SUPPLIED INFORMATION →
>> START

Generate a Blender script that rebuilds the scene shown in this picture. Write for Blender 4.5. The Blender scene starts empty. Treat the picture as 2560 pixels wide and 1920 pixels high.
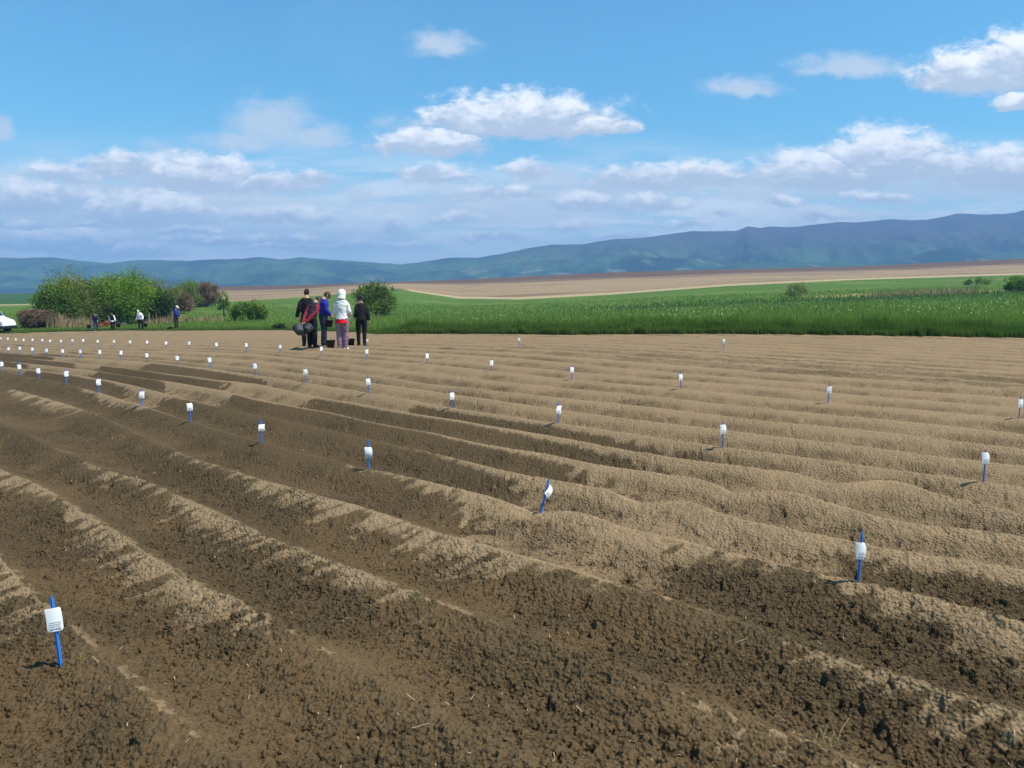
import bpy, bmesh, math, random
import numpy as np
from mathutils import Vector, Matrix, Euler

rng = np.random.default_rng(7)
random.seed(7)
scn = bpy.context.scene
COL = scn.collection

# ------------------------------------------------------------------ camera
CAM_H = 1.7
FPX = 2000.0                       # focal length in pixels of a 2560 px wide frame
PIT = math.atan(243 / 2000.0)      # camera looks this far below the horizon
cam_d = bpy.data.cameras.new('camera')
cam_d.sensor_width = 36.0
cam_d.lens = 36.0 * FPX / 2560.0
cam_d.clip_start = 0.05
cam_d.clip_end = 20000
cam = bpy.data.objects.new('camera', cam_d)
COL.objects.link(cam)
cam.location = (0, 0, CAM_H)
cam.rotation_euler = (math.pi / 2 - PIT, 0, 0)
scn.camera = cam

# ------------------------------------------------------------------ light
SUN_EL = math.radians(60)
SUN_AZ = math.radians(106)         # clockwise from +Y: the sun stands to the right, a little behind the camera
sd = Vector((math.sin(SUN_AZ) * math.cos(SUN_EL), math.cos(SUN_AZ) * math.cos(SUN_EL), math.sin(SUN_EL)))
sl = bpy.data.lights.new('sun', 'SUN')
sl.energy = 5.0
sl.angle = math.radians(0.5)
sl.color = (1.0, 0.95, 0.87)
so = bpy.data.objects.new('sun', sl)
COL.objects.link(so)
so.rotation_euler = sd.to_track_quat('Z', 'Y').to_euler()

scn.view_settings.view_transform = 'Standard'
scn.view_settings.look = 'None'
scn.view_settings.gamma = 1
scn.view_settings.exposure = 0.5
scn.render.resolution_x = 1024
scn.render.resolution_y = 768


class NT:
    """small helper for building node trees"""
    def __init__(self, tree):
        self.t = tree
        self.n = tree.nodes
        self.l = tree.links

    def node(self, kind, **kw):
        nd = self.n.new(kind)
        for k, v in kw.items():
            setattr(nd, k, v)
        return nd

    def put(self, sock, v):
        if isinstance(v, bpy.types.NodeSocket):
            self.l.new(v, sock)
        elif isinstance(v, (int, float)) or v is None:
            if v is not None:
                sock.default_value = v
        else:
            v = tuple(v)
            if len(sock.default_value) == 4 and len(v) == 3:
                v = v + (1,)
            sock.default_value = v

    def math(self, op, a, b=None, c=None, clamp=False):
        nd = self.node('ShaderNodeMath', operation=op)
        nd.use_clamp = clamp
        for i, v in enumerate((a, b, c)):
            if v is not None:
                self.put(nd.inputs[i], v)
        return nd.outputs[0]

    def vmath(self, op, a, b=None, c=None):
        nd = self.node('ShaderNodeVectorMath', operation=op)
        for i, v in enumerate((a, b, c)):
            if v is not None:
                self.put(nd.inputs[i], v)
        return nd.outputs['Value'] if op in ('LENGTH', 'DOT_PRODUCT', 'DISTANCE') else nd.outputs[0]

    def mix(self, f, a, b, blend='MIX'):
        nd = self.node('ShaderNodeMix', data_type='RGBA', blend_type=blend)
        self.put(nd.inputs[0], f)
        self.put(nd.inputs[6], a)
        self.put(nd.inputs[7], b)
        return nd.outputs[2]

    def mixf(self, f, a, b):
        nd = self.node('ShaderNodeMix', data_type='FLOAT')
        self.put(nd.inputs[0], f)
        self.put(nd.inputs[2], a)
        self.put(nd.inputs[3], b)
        return nd.outputs[0]

    def ramp(self, v, a, b, c=0.0, d=1.0, kind='SMOOTHSTEP'):
        nd = self.node('ShaderNodeMapRange', interpolation_type=kind)
        for i, x in enumerate((v, a, b, c, d)):
            self.put(nd.inputs[i], x)
        return nd.outputs[0]

    def noise(self, vec, scale, detail=4, rough=0.55, dist=0.0, lac=2.0):
        nd = self.node('ShaderNodeTexNoise')
        if vec is not None:
            self.put(nd.inputs['Vector'], vec)
        nd.inputs['Scale'].default_value = scale
        nd.inputs['Detail'].default_value = detail
        nd.inputs['Roughness'].default_value = rough
        nd.inputs['Distortion'].default_value = dist
        nd.inputs['Lacunarity'].default_value = lac
        return nd.outputs['Fac']

    def voro(self, vec, scale, feature='F1'):
        nd = self.node('ShaderNodeTexVoronoi', feature=feature)
        self.put(nd.inputs['Vector'], vec)
        nd.inputs['Scale'].default_value = scale
        return nd.outputs['Distance']

    def comb(self, x, y, z):
        nd = self.node('ShaderNodeCombineXYZ')
        for i, v in enumerate((x, y, z)):
            self.put(nd.inputs[i], v)
        return nd.outputs[0]

    def sep(self, v):
        nd = self.node('ShaderNodeSeparateXYZ')
        self.put(nd.inputs[0], v)
        return nd.outputs


def px_dir(px, py):
    """direction (x/y, z/y) seen at a pixel of the 2560x1920 photograph"""
    a = (px - 1280) / FPX
    b = -(py - 960) / FPX
    y = math.cos(PIT) + b * math.sin(PIT)
    z = -math.sin(PIT) + b * math.cos(PIT)
    return a / y, z / y


# ------------------------------------------------------------------ sky with clouds
world = bpy.data.worlds.new('World')
scn.world = world
world.use_nodes = True
W = NT(world.node_tree)
W.n.clear()
sky = W.node('ShaderNodeTexSky', sky_type='NISHITA')
sky.sun_disc = False
sky.sun_elevation = SUN_EL
sky.sun_rotation = SUN_AZ
sky.altitude = 400
sky.air_density = 1.1
sky.dust_density = 0.6
sky.ozone_density = 1.6
SKY_K = 0.106
hsv = W.node('ShaderNodeHueSaturation')
hsv.inputs['Hue'].default_value = 0.492
hsv.inputs['Saturation'].default_value = 1.12
hsv.inputs['Value'].default_value = 1.0
W.put(hsv.inputs['Color'], sky.outputs[0])
skyc = W.vmath('MULTIPLY', hsv.outputs[0], (SKY_K * 0.55, SKY_K * 0.98, SKY_K * 1.12))
tc = W.node('ShaderNodeTexCoord')
gx, gy, gz = W.sep(tc.outputs['Generated'])
ysafe = W.math('MAXIMUM', gy, 0.05)
pa = W.math('DIVIDE', gx, ysafe)
pb = W.math('DIVIDE', gz, ysafe)
P = W.comb(pa, pb, 0.0)
big = W.noise(W.vmath('MULTIPLY', P, (5, 12, 1)), 1.6, 6, 0.6)
wv = W.node('ShaderNodeTexNoise')
W.put(wv.inputs['Vector'], W.vmath('MULTIPLY', P, (1.0, 1.7, 1)))
wv.inputs['Scale'].default_value = 22
wv.inputs['Detail'].default_value = 7
wv.inputs['Roughness'].default_value = 0.62
wcol = W.vmath('SUBTRACT', wv.outputs['Color'], (0.5, 0.5, 0.5))
Pw = W.vmath('MULTIPLY_ADD', wcol, (0.038, 0.024, 0.0), P)
fine = W.noise(W.vmath('MULTIPLY', P, (1.0, 1.9, 1)), 34, 8, 0.62, 0.3)
finec = W.math('SUBTRACT', fine, 0.5)
# px, py, rx, ry, weight (weight below 1 = thin)
CL_BRIGHT = [
 (2440,178,120,48,1),(2560,150,130,58,1),(2545,250,60,22,.9),
 (1300,290,190,48,1),(1180,300,90,40,.9),(1460,310,110,26,.9),(1075,357,105,30,1),
 (500,432,120,38,1.05),(640,455,150,28,.8),(790,440,70,24,.7),(300,408,130,34,.75),(160,430,120,30,.7),
 (370,522,150,36,1),(80,490,130,40,.9),(690,535,130,24,.85),(800,540,60,24,.75),
 (120,602,190,32,.95),(330,622,120,20,.8),(640,598,260,16,.8),(870,610,130,18,.75),
 (1085,432,95,24,.85),(1310,420,70,28,.75),(1620,440,150,34,.8),(1760,432,110,30,.85),
 (2080,425,170,40,1),(2210,392,120,52,1.1),(2320,410,90,34,.95),(2490,418,150,44,1),
 (1450,500,90,24,.85),(1620,505,110,28,.8),(1260,478,150,22,.7),(2200,492,110,20,.75),(2060,535,70,20,.75),
 (1800,528,50,16,.7),(985,562,36,22,.8),(1230,588,120,18,.7),(1560,590,140,14,.6),(60,560,90,16,.75),(230,560,70,14,.7),(470,575,90,14,.75),(720,615,120,14,.8),(1010,610,90,14,.7),(1420,560,90,16,.7),(1130,540,80,18,.75),(1700,560,80,14,.7),(1960,500,60,18,.75),(2470,540,110,14,.7),
]
CL_FAINT = [
 (1105,103,60,26,1),(1850,214,75,20,1),(2130,157,105,22,1),(1545,305,50,18,1),
 (680,300,90,46,1),(790,338,55,22,1.1),(600,350,110,26,.8),(5,318,30,26,1),(2375,372,40,16,.9),
 (440,400,130,40,.9),(900,482,50,18,.8),(300,470,260,26,.8),(560,500,300,22,.8),(1500,460,300,44,.9),(1650,455,230,34,.9),(2000,460,260,36,.9),(2450,460,160,34,.9),(560,462,240,36,.9),(200,455,240,36,.8),(120,540,240,34,.9),(420,565,260,34,.9),(760,580,220,28,.9),(1280,520,260,34,.9),(1150,480,180,34,.8),(1040,300,160,50,.55),(2080,530,260,26,.8),
 (1900,480,300,26,.8),(2300,470,260,20,.8),(1200,520,330,24,.8),(2250,440,320,22,.9),
]


def cloud_field(lst, flat, grow):
    D = None
    V = None
    for (px, py, rx, ry, w) in lst:
        a, b = px_dir(px, py + ry * 0.35)
        sx, sy = FPX / (rx * 1.25), FPX / (ry * 1.45)
        q = W.vmath('MULTIPLY_ADD', Pw, (sx, sy, 0), (-a * sx, -b * sy, 0))
        s = W.sep(q)
        yy = W.math('MAXIMUM', s[1], W.math('MULTIPLY', s[1], -flat))
        ln = W.vmath('LENGTH', W.comb(s[0], yy, 0))
        d = W.math('SUBTRACT', w * grow, ln)
        if D is None:
            D, V = d, s[1]
        else:
            V = W.mixf(W.math('GREATER_THAN', d, D), V, s[1])
            D = W.math('MAXIMUM', D, d)
    return D, V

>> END

WRITTEN INSTRUCTION → Starting at the top of the listing above, reproduce each line up to and including the one with "from mathutils import Vector, Matrix, Euler"; omit the pictures.

FINAL ANSWER →
Generate a Blender script that rebuilds the scene shown in this picture. Write for Blender 4.5. The Blender scene starts empty. Treat the picture as 2560 pixels wide and 1920 pixels high.
import bpy, bmesh, math, random
import numpy as np
from mathutils import Vector, Matrix, Euler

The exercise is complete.